Pra além desses momentos e figuras históricas, o filme ainda mostra que essas questões ainda assombram os dias atuais. A personalidade utilizada por Spike para personificar esse sentimento é justamente o presidente dos Estados Unidos Donald Trump. As imagens de registro do passado recente são justamente as dos seus discursos durante a campanha eleitoral de 2016. Além da presença do famoso boné vermelho escrito Make America Great Again (em português: Torne a América Grande Novamente), que surge em momentos cruciais para a trama e na cabeça de personagens que justamente não deveriam usá-lo. Porém, esse item acrescenta veracidade com o que ocorre aqui do lado de fora da tela com minorias se identificando com ideologias extremistas e que, na verdade, querem que elas desapareçam.

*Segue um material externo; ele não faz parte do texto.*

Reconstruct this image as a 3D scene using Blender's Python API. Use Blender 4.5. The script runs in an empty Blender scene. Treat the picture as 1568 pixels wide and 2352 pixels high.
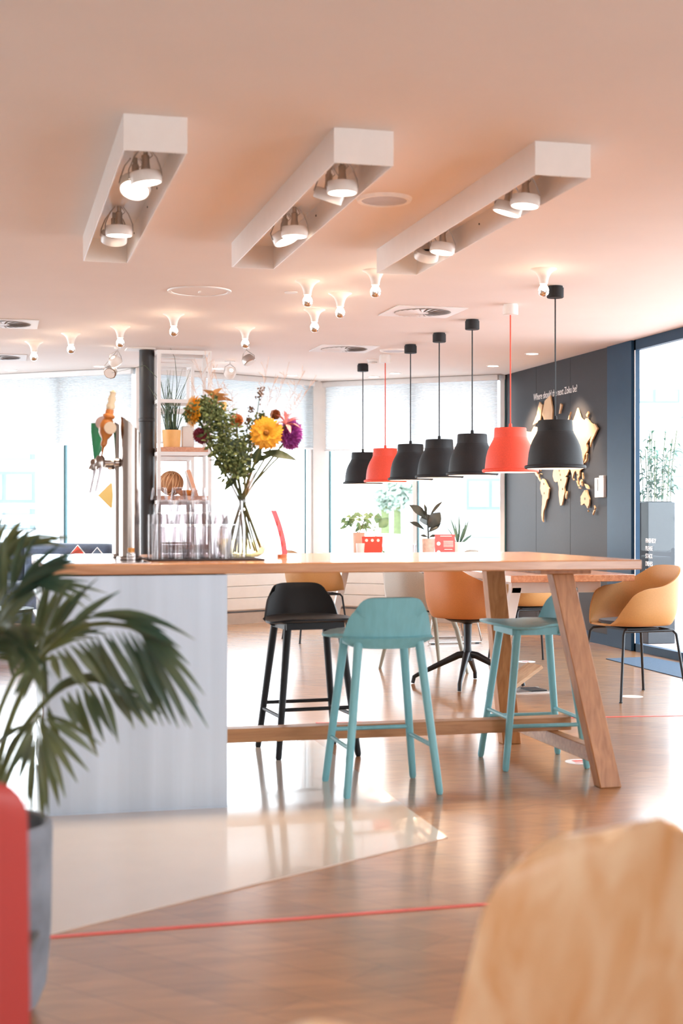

Tendo então como pano de fundo a Guerra do Vietnã e a mistura de todos esses elementos, Destacamento Blood mostra que os Estados Unidos têm graves problemas com relação ao racismo até hoje. O que infelizmente não é exclusividade só deles. Mostra ainda, através principalmente do discurso de Trump, que as coisas ainda estão muito perto de piorar. Acredito que Spike Lee não poderia imaginar, mas é interessante ver esse filme ser lançado justamente no período em que temos manifestações contra o racismo ao redor do mundo. Iniciados após a morte de George Floyd de forma covarde por um policial. Muitos podem dizer que ele “adivinhou”, mas na verdade desde sempre, ele estava atento a isso. E é justamente essa a maior característica dos seus filmes. E, no caso desse último lançamento, utilizou basicamente fatos para comprovar que a culpa vem, obviamente, maior parte dos brancos, mas infelizmente, não somente deles. Mesmo depois de tantos acontecimentos na história da humanidade, falta ainda uma consciência real da sociedade dos problemas que persistem em existir e ela insiste em negar.

Destacamento Blood

 

Ano: 2020
Direção: Spike Lee
Roteiro: Danny Bilson, Paul De Meo, Kevin Willmott, Spike Lee
Elenco principal: Delroy Lindo, Jonathan Majors, Clarke Peters, Norm Lewis, Isiah Whitlock Jr.